## SHORT TASK
Return the records in full, exactly as given.

╭──

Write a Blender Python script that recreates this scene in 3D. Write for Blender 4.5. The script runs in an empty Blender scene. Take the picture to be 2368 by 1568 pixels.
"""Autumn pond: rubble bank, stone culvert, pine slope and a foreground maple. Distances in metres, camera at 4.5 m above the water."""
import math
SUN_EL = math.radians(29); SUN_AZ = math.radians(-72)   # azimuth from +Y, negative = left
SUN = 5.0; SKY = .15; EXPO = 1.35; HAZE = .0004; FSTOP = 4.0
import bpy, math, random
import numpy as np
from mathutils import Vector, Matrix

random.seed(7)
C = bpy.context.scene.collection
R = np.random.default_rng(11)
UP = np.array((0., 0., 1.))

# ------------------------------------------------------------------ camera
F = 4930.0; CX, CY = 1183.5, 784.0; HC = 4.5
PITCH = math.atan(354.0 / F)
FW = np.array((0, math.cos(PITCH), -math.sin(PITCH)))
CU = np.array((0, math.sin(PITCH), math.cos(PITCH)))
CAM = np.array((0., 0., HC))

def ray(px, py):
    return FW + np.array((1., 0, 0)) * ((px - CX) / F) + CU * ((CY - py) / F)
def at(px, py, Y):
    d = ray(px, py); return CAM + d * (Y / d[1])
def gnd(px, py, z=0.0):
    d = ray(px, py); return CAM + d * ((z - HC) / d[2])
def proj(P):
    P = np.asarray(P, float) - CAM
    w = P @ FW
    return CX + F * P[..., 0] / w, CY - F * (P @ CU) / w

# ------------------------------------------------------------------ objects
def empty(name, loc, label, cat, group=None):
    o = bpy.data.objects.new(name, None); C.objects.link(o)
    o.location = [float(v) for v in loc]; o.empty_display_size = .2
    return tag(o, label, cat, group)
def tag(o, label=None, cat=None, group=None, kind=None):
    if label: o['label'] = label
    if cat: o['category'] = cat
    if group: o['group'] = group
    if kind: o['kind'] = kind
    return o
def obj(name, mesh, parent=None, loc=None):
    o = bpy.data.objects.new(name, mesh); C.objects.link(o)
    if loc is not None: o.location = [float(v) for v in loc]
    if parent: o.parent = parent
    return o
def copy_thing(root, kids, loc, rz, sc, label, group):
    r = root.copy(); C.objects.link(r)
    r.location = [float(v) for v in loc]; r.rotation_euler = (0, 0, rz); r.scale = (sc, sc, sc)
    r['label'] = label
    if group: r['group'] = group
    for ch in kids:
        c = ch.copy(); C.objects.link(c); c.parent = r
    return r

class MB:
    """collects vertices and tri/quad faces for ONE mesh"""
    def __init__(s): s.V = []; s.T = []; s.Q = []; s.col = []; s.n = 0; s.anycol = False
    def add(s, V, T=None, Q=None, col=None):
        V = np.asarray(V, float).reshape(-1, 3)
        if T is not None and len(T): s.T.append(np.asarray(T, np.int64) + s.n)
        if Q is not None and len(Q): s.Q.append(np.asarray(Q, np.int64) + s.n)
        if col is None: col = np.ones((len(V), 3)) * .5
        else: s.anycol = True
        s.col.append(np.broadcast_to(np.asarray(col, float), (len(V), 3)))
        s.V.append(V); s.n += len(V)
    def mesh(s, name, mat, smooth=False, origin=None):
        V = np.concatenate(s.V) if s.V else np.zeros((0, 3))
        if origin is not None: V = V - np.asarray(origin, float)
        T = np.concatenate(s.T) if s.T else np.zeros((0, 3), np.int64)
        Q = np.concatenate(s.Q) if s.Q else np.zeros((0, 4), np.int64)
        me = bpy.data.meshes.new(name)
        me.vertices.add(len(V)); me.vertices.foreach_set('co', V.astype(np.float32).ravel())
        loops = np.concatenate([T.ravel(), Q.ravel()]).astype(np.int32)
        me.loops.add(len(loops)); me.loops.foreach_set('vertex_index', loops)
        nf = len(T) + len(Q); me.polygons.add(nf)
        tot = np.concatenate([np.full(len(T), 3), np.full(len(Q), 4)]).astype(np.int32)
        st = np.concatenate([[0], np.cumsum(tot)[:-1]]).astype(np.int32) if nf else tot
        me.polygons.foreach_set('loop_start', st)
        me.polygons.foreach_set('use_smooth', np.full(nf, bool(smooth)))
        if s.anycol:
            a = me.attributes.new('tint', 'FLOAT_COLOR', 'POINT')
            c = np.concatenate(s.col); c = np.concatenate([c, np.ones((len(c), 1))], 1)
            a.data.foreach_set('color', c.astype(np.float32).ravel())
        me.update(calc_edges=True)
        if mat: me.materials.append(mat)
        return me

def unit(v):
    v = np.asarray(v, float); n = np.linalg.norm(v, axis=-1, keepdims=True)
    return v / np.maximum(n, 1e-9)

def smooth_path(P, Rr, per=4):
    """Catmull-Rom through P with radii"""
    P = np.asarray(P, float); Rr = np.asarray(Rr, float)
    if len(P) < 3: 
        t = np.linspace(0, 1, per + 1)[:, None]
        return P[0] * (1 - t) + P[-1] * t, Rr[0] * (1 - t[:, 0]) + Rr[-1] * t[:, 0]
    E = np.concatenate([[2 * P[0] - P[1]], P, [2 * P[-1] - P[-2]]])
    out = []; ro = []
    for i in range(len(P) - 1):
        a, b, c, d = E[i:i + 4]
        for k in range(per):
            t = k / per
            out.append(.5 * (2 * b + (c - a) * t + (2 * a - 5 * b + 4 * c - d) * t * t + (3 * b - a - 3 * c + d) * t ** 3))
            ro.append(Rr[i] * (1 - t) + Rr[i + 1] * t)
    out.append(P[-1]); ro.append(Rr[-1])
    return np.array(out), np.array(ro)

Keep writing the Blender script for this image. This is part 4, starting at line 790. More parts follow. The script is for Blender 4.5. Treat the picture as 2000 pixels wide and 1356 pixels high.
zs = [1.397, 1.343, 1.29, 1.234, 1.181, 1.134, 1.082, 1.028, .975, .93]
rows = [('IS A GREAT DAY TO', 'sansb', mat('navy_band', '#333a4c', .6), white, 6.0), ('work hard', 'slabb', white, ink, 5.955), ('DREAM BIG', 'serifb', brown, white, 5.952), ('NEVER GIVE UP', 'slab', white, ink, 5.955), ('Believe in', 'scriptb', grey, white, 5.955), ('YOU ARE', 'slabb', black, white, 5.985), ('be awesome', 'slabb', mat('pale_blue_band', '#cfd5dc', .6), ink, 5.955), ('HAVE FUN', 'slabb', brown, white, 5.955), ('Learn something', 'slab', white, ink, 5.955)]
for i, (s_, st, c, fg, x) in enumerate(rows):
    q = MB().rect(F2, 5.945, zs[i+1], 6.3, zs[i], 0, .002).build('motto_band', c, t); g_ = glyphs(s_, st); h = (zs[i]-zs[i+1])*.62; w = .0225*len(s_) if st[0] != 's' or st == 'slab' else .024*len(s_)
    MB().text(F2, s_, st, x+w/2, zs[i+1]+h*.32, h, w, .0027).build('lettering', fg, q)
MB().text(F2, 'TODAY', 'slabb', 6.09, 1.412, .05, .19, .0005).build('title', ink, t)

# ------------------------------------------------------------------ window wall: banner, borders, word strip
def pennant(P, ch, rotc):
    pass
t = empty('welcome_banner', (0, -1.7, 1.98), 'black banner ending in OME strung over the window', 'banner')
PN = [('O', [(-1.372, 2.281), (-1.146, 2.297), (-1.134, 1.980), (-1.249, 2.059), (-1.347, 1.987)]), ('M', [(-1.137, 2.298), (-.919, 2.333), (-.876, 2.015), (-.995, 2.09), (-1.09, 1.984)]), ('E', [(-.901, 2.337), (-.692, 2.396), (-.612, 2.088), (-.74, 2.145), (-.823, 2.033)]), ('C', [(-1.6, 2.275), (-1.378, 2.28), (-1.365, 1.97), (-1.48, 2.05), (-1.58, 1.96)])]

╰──

## FULL ANSWER
Write a Blender Python script that recreates this scene in 3D. Write for Blender 4.5. The script runs in an empty Blender scene. Take the picture to be 2368 by 1568 pixels.
"""Autumn pond: rubble bank, stone culvert, pine slope and a foreground maple. Distances in metres, camera at 4.5 m above the water."""
import math
SUN_EL = math.radians(29); SUN_AZ = math.radians(-72)   # azimuth from +Y, negative = left
SUN = 5.0; SKY = .15; EXPO = 1.35; HAZE = .0004; FSTOP = 4.0
import bpy, math, random
import numpy as np
from mathutils import Vector, Matrix

random.seed(7)
C = bpy.context.scene.collection
R = np.random.default_rng(11)
UP = np.array((0., 0., 1.))

# ------------------------------------------------------------------ camera
F = 4930.0; CX, CY = 1183.5, 784.0; HC = 4.5
PITCH = math.atan(354.0 / F)
FW = np.array((0, math.cos(PITCH), -math.sin(PITCH)))
CU = np.array((0, math.sin(PITCH), math.cos(PITCH)))
CAM = np.array((0., 0., HC))

def ray(px, py):
    return FW + np.array((1., 0, 0)) * ((px - CX) / F) + CU * ((CY - py) / F)
def at(px, py, Y):
    d = ray(px, py); return CAM + d * (Y / d[1])
def gnd(px, py, z=0.0):
    d = ray(px, py); return CAM + d * ((z - HC) / d[2])
def proj(P):
    P = np.asarray(P, float) - CAM
    w = P @ FW
    return CX + F * P[..., 0] / w, CY - F * (P @ CU) / w

# ------------------------------------------------------------------ objects
def empty(name, loc, label, cat, group=None):
    o = bpy.data.objects.new(name, None); C.objects.link(o)
    o.location = [float(v) for v in loc]; o.empty_display_size = .2
    return tag(o, label, cat, group)
def tag(o, label=None, cat=None, group=None, kind=None):
    if label: o['label'] = label
    if cat: o['category'] = cat
    if group: o['group'] = group
    if kind: o['kind'] = kind
    return o
def obj(name, mesh, parent=None, loc=None):
    o = bpy.data.objects.new(name, mesh); C.objects.link(o)
    if loc is not None: o.location = [float(v) for v in loc]
    if parent: o.parent = parent
    return o
def copy_thing(root, kids, loc, rz, sc, label, group):
    r = root.copy(); C.objects.link(r)
    r.location = [float(v) for v in loc]; r.rotation_euler = (0, 0, rz); r.scale = (sc, sc, sc)
    r['label'] = label
    if group: r['group'] = group
    for ch in kids:
        c = ch.copy(); C.objects.link(c); c.parent = r
    return r

class MB:
    """collects vertices and tri/quad faces for ONE mesh"""
    def __init__(s): s.V = []; s.T = []; s.Q = []; s.col = []; s.n = 0; s.anycol = False
    def add(s, V, T=None, Q=None, col=None):
        V = np.asarray(V, float).reshape(-1, 3)
        if T is not None and len(T): s.T.append(np.asarray(T, np.int64) + s.n)
        if Q is not None and len(Q): s.Q.append(np.asarray(Q, np.int64) + s.n)
        if col is None: col = np.ones((len(V), 3)) * .5
        else: s.anycol = True
        s.col.append(np.broadcast_to(np.asarray(col, float), (len(V), 3)))
        s.V.append(V); s.n += len(V)
    def mesh(s, name, mat, smooth=False, origin=None):
        V = np.concatenate(s.V) if s.V else np.zeros((0, 3))
        if origin is not None: V = V - np.asarray(origin, float)
        T = np.concatenate(s.T) if s.T else np.zeros((0, 3), np.int64)
        Q = np.concatenate(s.Q) if s.Q else np.zeros((0, 4), np.int64)
        me = bpy.data.meshes.new(name)
        me.vertices.add(len(V)); me.vertices.foreach_set('co', V.astype(np.float32).ravel())
        loops = np.concatenate([T.ravel(), Q.ravel()]).astype(np.int32)
        me.loops.add(len(loops)); me.loops.foreach_set('vertex_index', loops)
        nf = len(T) + len(Q); me.polygons.add(nf)
        tot = np.concatenate([np.full(len(T), 3), np.full(len(Q), 4)]).astype(np.int32)
        st = np.concatenate([[0], np.cumsum(tot)[:-1]]).astype(np.int32) if nf else tot
        me.polygons.foreach_set('loop_start', st)
        me.polygons.foreach_set('use_smooth', np.full(nf, bool(smooth)))
        if s.anycol:
            a = me.attributes.new('tint', 'FLOAT_COLOR', 'POINT')
            c = np.concatenate(s.col); c = np.concatenate([c, np.ones((len(c), 1))], 1)
            a.data.foreach_set('color', c.astype(np.float32).ravel())
        me.update(calc_edges=True)
        if mat: me.materials.append(mat)
        return me

def unit(v):
    v = np.asarray(v, float); n = np.linalg.norm(v, axis=-1, keepdims=True)
    return v / np.maximum(n, 1e-9)

def smooth_path(P, Rr, per=4):
    """Catmull-Rom through P with radii"""
    P = np.asarray(P, float); Rr = np.asarray(Rr, float)
    if len(P) < 3: 
        t = np.linspace(0, 1, per + 1)[:, None]
        return P[0] * (1 - t) + P[-1] * t, Rr[0] * (1 - t[:, 0]) + Rr[-1] * t[:, 0]
    E = np.concatenate([[2 * P[0] - P[1]], P, [2 * P[-1] - P[-2]]])
    out = []; ro = []
    for i in range(len(P) - 1):
        a, b, c, d = E[i:i + 4]
        for k in range(per):
            t = k / per
            out.append(.5 * (2 * b + (c - a) * t + (2 * a - 5 * b + 4 * c - d) * t * t + (3 * b - a - 3 * c + d) * t ** 3))
            ro.append(Rr[i] * (1 - t) + Rr[i + 1] * t)
    out.append(P[-1]); ro.append(Rr[-1])
    return np.array(out), np.array(ro)

Keep writing the Blender script for this image. This is part 4, starting at line 790. More parts follow. The script is for Blender 4.5. Treat the picture as 2000 pixels wide and 1356 pixels high.
zs = [1.397, 1.343, 1.29, 1.234, 1.181, 1.134, 1.082, 1.028, .975, .93]
rows = [('IS A GREAT DAY TO', 'sansb', mat('navy_band', '#333a4c', .6), white, 6.0), ('work hard', 'slabb', white, ink, 5.955), ('DREAM BIG', 'serifb', brown, white, 5.952), ('NEVER GIVE UP', 'slab', white, ink, 5.955), ('Believe in', 'scriptb', grey, white, 5.955), ('YOU ARE', 'slabb', black, white, 5.985), ('be awesome', 'slabb', mat('pale_blue_band', '#cfd5dc', .6), ink, 5.955), ('HAVE FUN', 'slabb', brown, white, 5.955), ('Learn something', 'slab', white, ink, 5.955)]
for i, (s_, st, c, fg, x) in enumerate(rows):
    q = MB().rect(F2, 5.945, zs[i+1], 6.3, zs[i], 0, .002).build('motto_band', c, t); g_ = glyphs(s_, st); h = (zs[i]-zs[i+1])*.62; w = .0225*len(s_) if st[0] != 's' or st == 'slab' else .024*len(s_)
    MB().text(F2, s_, st, x+w/2, zs[i+1]+h*.32, h, w, .0027).build('lettering', fg, q)
MB().text(F2, 'TODAY', 'slabb', 6.09, 1.412, .05, .19, .0005).build('title', ink, t)

# ------------------------------------------------------------------ window wall: banner, borders, word strip
def pennant(P, ch, rotc):
    pass
t = empty('welcome_banner', (0, -1.7, 1.98), 'black banner ending in OME strung over the window', 'banner')
PN = [('O', [(-1.372, 2.281), (-1.146, 2.297), (-1.134, 1.980), (-1.249, 2.059), (-1.347, 1.987)]), ('M', [(-1.137, 2.298), (-.919, 2.333), (-.876, 2.015), (-.995, 2.09), (-1.09, 1.984)]), ('E', [(-.901, 2.337), (-.692, 2.396), (-.612, 2.088), (-.74, 2.145), (-.823, 2.033)]), ('C', [(-1.6, 2.275), (-1.378, 2.28), (-1.365, 1.97), (-1.48, 2.05), (-1.58, 1.96)])]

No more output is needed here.